Pavel Eljanov won the Astrakhan Grand Prix, scoring 8 points from 13 games with a scoreline of +5,-2,=6. He was followed by Ponomariov, Jakovenko, Mamedaryov Alekseev and Radjabov who all scored 7. At the other end were three out of form stars, Gelfand, Svidler and Ivanchuk who respectively occupied 10-12.
Seven of the eight 2012 Candidates are now known. Aronyan is the GP champion with wins in Sochi, and Nalchik and second at Jermuk (the three best scores count). Radjabov clinched second (second at Sochi, second at Astrakhan and champion at Elista). Aronyan and Radjabov join Kramnik, Topalov, Carlsen, Gelfand, and Kamsky. The eighth man will be a wild-card.
Baku is likely to host the Candidates and either of the Azeri GMs Vugar Gashimov or Shakhriyar Mamedaryov could get the wild card. But Aronyan is Armenian and the two countries are technically at war (remember Nagorny-Kharabakh). Hence, Aronyan could have visa issues and he is more than uncomfortable about playing in Baku.
The US Championship saw Gata Kamsky take the title in tie-breaks from Yuri Shulman. The last game saw an interesting game-theoretic experiment. It was played at draw odds (black wins if there’s a draw) with five-seconds increment/move. The players secretly bid the amount of time they wanted, with a max of 60 minutes. The lower bidder got choice of colour, while times were adjusted as bid. Gata bid 25 minutes to Shulman’s 39 minutes. He picked black and held the draw.

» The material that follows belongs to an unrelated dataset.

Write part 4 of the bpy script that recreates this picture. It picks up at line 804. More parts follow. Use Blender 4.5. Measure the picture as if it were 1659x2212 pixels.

Fabrice Touvron has done a massive number-crunching exercise to work out numbers by rating classes, nations, etc. The pyramid is top-heavy. Almost 43,000 players have ratings above 2,000, while 32,000 rate between 1,800-2,000 and just 20,000 have ratings below 1,800. This could be partly because many below-1,800s rapidly improve. But organisers looking to increase the player-base should think about how to pull in more newbies.
The top seven Federations — Germany, Russia, Spain, France, India, Poland, Hungary — have about the same number of rated players as the other 136 member-nations combined! The PRC has less than 500 rated players despite its array of top-class GMs and women world champions.
The purpose of this statistical exercise was markedly political. Fide elections are due at the upcoming Olympiad. The big federations resent the one-nation, one-vote system and would like to move to proportional representation. Despite that agenda, it’s an illuminating exercise.
The Diagram WHITE TO PLAY (Svidler vs Gelfand, Astrakhan GP 2010) is between two of the also-rans who shared 10-11. Here White found 22.Bxd4! Bxd4 23.Nxg6+! Kg7 – if 23.--hxg6 24. Qh6#. Now 24.Nxf8 Kxf8 25.Qh6+ Ke7 26.c3 Bf6 27.Rfe1 f4 28.d4 Ne6 29.e5 dxe5 30.Qxh7+ Kd8 31.Qf7 (1-0) is an efficient mop-up.